NEW DELHI, Sept 24 (Reuters) – Ford Motor Co’s (F.N) India head Anurag Mehrotra has quit the company to pursue other career opportunities, days after the U.S. automaker said it would stop making cars in the Asian nation, taking a hit of $2 billion.
Mehrotra, according to his LinkedIn profile, has spent over a decade with Ford in India across multiple roles including marketing, sales and most recently as president and managing director.
Sept. 30 will be Mehrotra’s last day, a source with knowledge of the information told Reuters.
Mehrotra did not immediately respond to a request for comment.

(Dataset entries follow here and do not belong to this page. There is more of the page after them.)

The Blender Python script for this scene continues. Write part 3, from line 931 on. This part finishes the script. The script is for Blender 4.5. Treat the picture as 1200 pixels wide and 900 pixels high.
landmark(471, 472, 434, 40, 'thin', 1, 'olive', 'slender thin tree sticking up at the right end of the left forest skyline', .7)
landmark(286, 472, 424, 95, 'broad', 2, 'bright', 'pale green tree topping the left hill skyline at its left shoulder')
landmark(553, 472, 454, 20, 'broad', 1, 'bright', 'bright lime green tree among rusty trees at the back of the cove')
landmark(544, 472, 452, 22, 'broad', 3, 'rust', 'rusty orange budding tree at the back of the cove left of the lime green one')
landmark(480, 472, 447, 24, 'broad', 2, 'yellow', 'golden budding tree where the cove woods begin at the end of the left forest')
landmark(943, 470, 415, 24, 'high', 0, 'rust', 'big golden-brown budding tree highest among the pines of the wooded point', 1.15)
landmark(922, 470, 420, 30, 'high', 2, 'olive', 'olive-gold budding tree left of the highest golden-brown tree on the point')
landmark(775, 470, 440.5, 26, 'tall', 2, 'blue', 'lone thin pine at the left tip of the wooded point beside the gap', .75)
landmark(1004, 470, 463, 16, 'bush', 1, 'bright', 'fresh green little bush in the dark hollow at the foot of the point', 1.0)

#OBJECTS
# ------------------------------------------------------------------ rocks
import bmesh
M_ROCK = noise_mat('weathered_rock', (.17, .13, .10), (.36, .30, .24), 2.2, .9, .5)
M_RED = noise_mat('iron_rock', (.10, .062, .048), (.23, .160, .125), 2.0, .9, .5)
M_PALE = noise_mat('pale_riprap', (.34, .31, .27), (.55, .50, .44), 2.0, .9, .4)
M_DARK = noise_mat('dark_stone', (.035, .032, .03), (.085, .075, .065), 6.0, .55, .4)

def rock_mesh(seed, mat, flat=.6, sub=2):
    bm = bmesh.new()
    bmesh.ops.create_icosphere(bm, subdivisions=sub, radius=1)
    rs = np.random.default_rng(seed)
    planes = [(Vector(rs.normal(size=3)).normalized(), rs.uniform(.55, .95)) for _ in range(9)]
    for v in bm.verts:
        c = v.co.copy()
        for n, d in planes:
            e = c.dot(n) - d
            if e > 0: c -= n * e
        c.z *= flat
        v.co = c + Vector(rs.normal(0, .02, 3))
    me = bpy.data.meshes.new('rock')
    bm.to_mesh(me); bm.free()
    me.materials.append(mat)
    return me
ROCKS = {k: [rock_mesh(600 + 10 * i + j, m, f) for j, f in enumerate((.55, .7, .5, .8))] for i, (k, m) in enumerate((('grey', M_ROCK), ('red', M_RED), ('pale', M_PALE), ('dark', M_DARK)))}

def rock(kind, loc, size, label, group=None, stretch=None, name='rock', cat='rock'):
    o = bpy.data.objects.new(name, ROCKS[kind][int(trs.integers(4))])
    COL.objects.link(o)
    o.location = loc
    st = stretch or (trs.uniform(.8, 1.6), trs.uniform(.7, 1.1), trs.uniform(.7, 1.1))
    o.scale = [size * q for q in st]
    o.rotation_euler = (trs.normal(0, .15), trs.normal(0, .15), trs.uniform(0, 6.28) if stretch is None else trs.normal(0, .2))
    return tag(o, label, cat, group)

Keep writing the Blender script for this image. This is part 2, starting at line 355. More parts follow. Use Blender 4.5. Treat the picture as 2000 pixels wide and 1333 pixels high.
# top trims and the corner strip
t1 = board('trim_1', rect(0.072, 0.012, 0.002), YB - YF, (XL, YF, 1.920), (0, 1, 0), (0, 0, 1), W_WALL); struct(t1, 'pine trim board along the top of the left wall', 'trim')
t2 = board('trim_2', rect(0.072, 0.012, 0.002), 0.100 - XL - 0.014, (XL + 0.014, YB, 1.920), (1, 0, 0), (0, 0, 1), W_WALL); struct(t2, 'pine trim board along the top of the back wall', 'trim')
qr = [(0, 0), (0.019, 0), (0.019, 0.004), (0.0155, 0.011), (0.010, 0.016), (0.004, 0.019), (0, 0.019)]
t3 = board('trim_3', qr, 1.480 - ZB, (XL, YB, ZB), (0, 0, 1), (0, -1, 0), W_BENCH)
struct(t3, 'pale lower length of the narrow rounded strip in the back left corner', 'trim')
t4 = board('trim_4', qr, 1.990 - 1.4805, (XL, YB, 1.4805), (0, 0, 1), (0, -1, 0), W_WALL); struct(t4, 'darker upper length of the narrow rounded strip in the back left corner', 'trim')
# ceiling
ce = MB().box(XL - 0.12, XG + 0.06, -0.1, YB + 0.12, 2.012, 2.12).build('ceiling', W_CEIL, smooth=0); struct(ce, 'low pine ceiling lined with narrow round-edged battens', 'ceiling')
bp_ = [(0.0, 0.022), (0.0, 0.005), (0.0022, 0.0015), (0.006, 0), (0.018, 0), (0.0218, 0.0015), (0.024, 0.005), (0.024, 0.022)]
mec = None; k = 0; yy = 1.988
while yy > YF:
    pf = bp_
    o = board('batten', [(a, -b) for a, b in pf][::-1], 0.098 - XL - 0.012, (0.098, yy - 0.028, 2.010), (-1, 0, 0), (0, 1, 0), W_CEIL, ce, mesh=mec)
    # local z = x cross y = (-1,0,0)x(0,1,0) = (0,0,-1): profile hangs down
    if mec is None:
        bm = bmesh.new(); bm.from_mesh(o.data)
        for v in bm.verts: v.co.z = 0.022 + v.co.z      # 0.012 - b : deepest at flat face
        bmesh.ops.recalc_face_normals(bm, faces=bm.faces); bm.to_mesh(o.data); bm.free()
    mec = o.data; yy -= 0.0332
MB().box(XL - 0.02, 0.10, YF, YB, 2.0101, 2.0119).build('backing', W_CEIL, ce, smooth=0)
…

Ford’s decision to stop making cars in India ends its more than two-decade long presence in a market it no longer sees as profitable. The move will affect around 4,000 employees, the company has said.
Ford is the fifth major automaker to cease vehicle manufacturing in India since 2017, following exits by General Motors (GM.N) and Harley Davidson (HOG.N) from a market that is dominated by Asian rivals.
Despite being in India since the mid-1990s, Ford has less than 2% share of the passenger vehicle market and was using about 20% of its total production capacity of 440,000 cars a year across two plants.
The announcement has upset hundreds of its factory workers, some of whom protested the decision this week.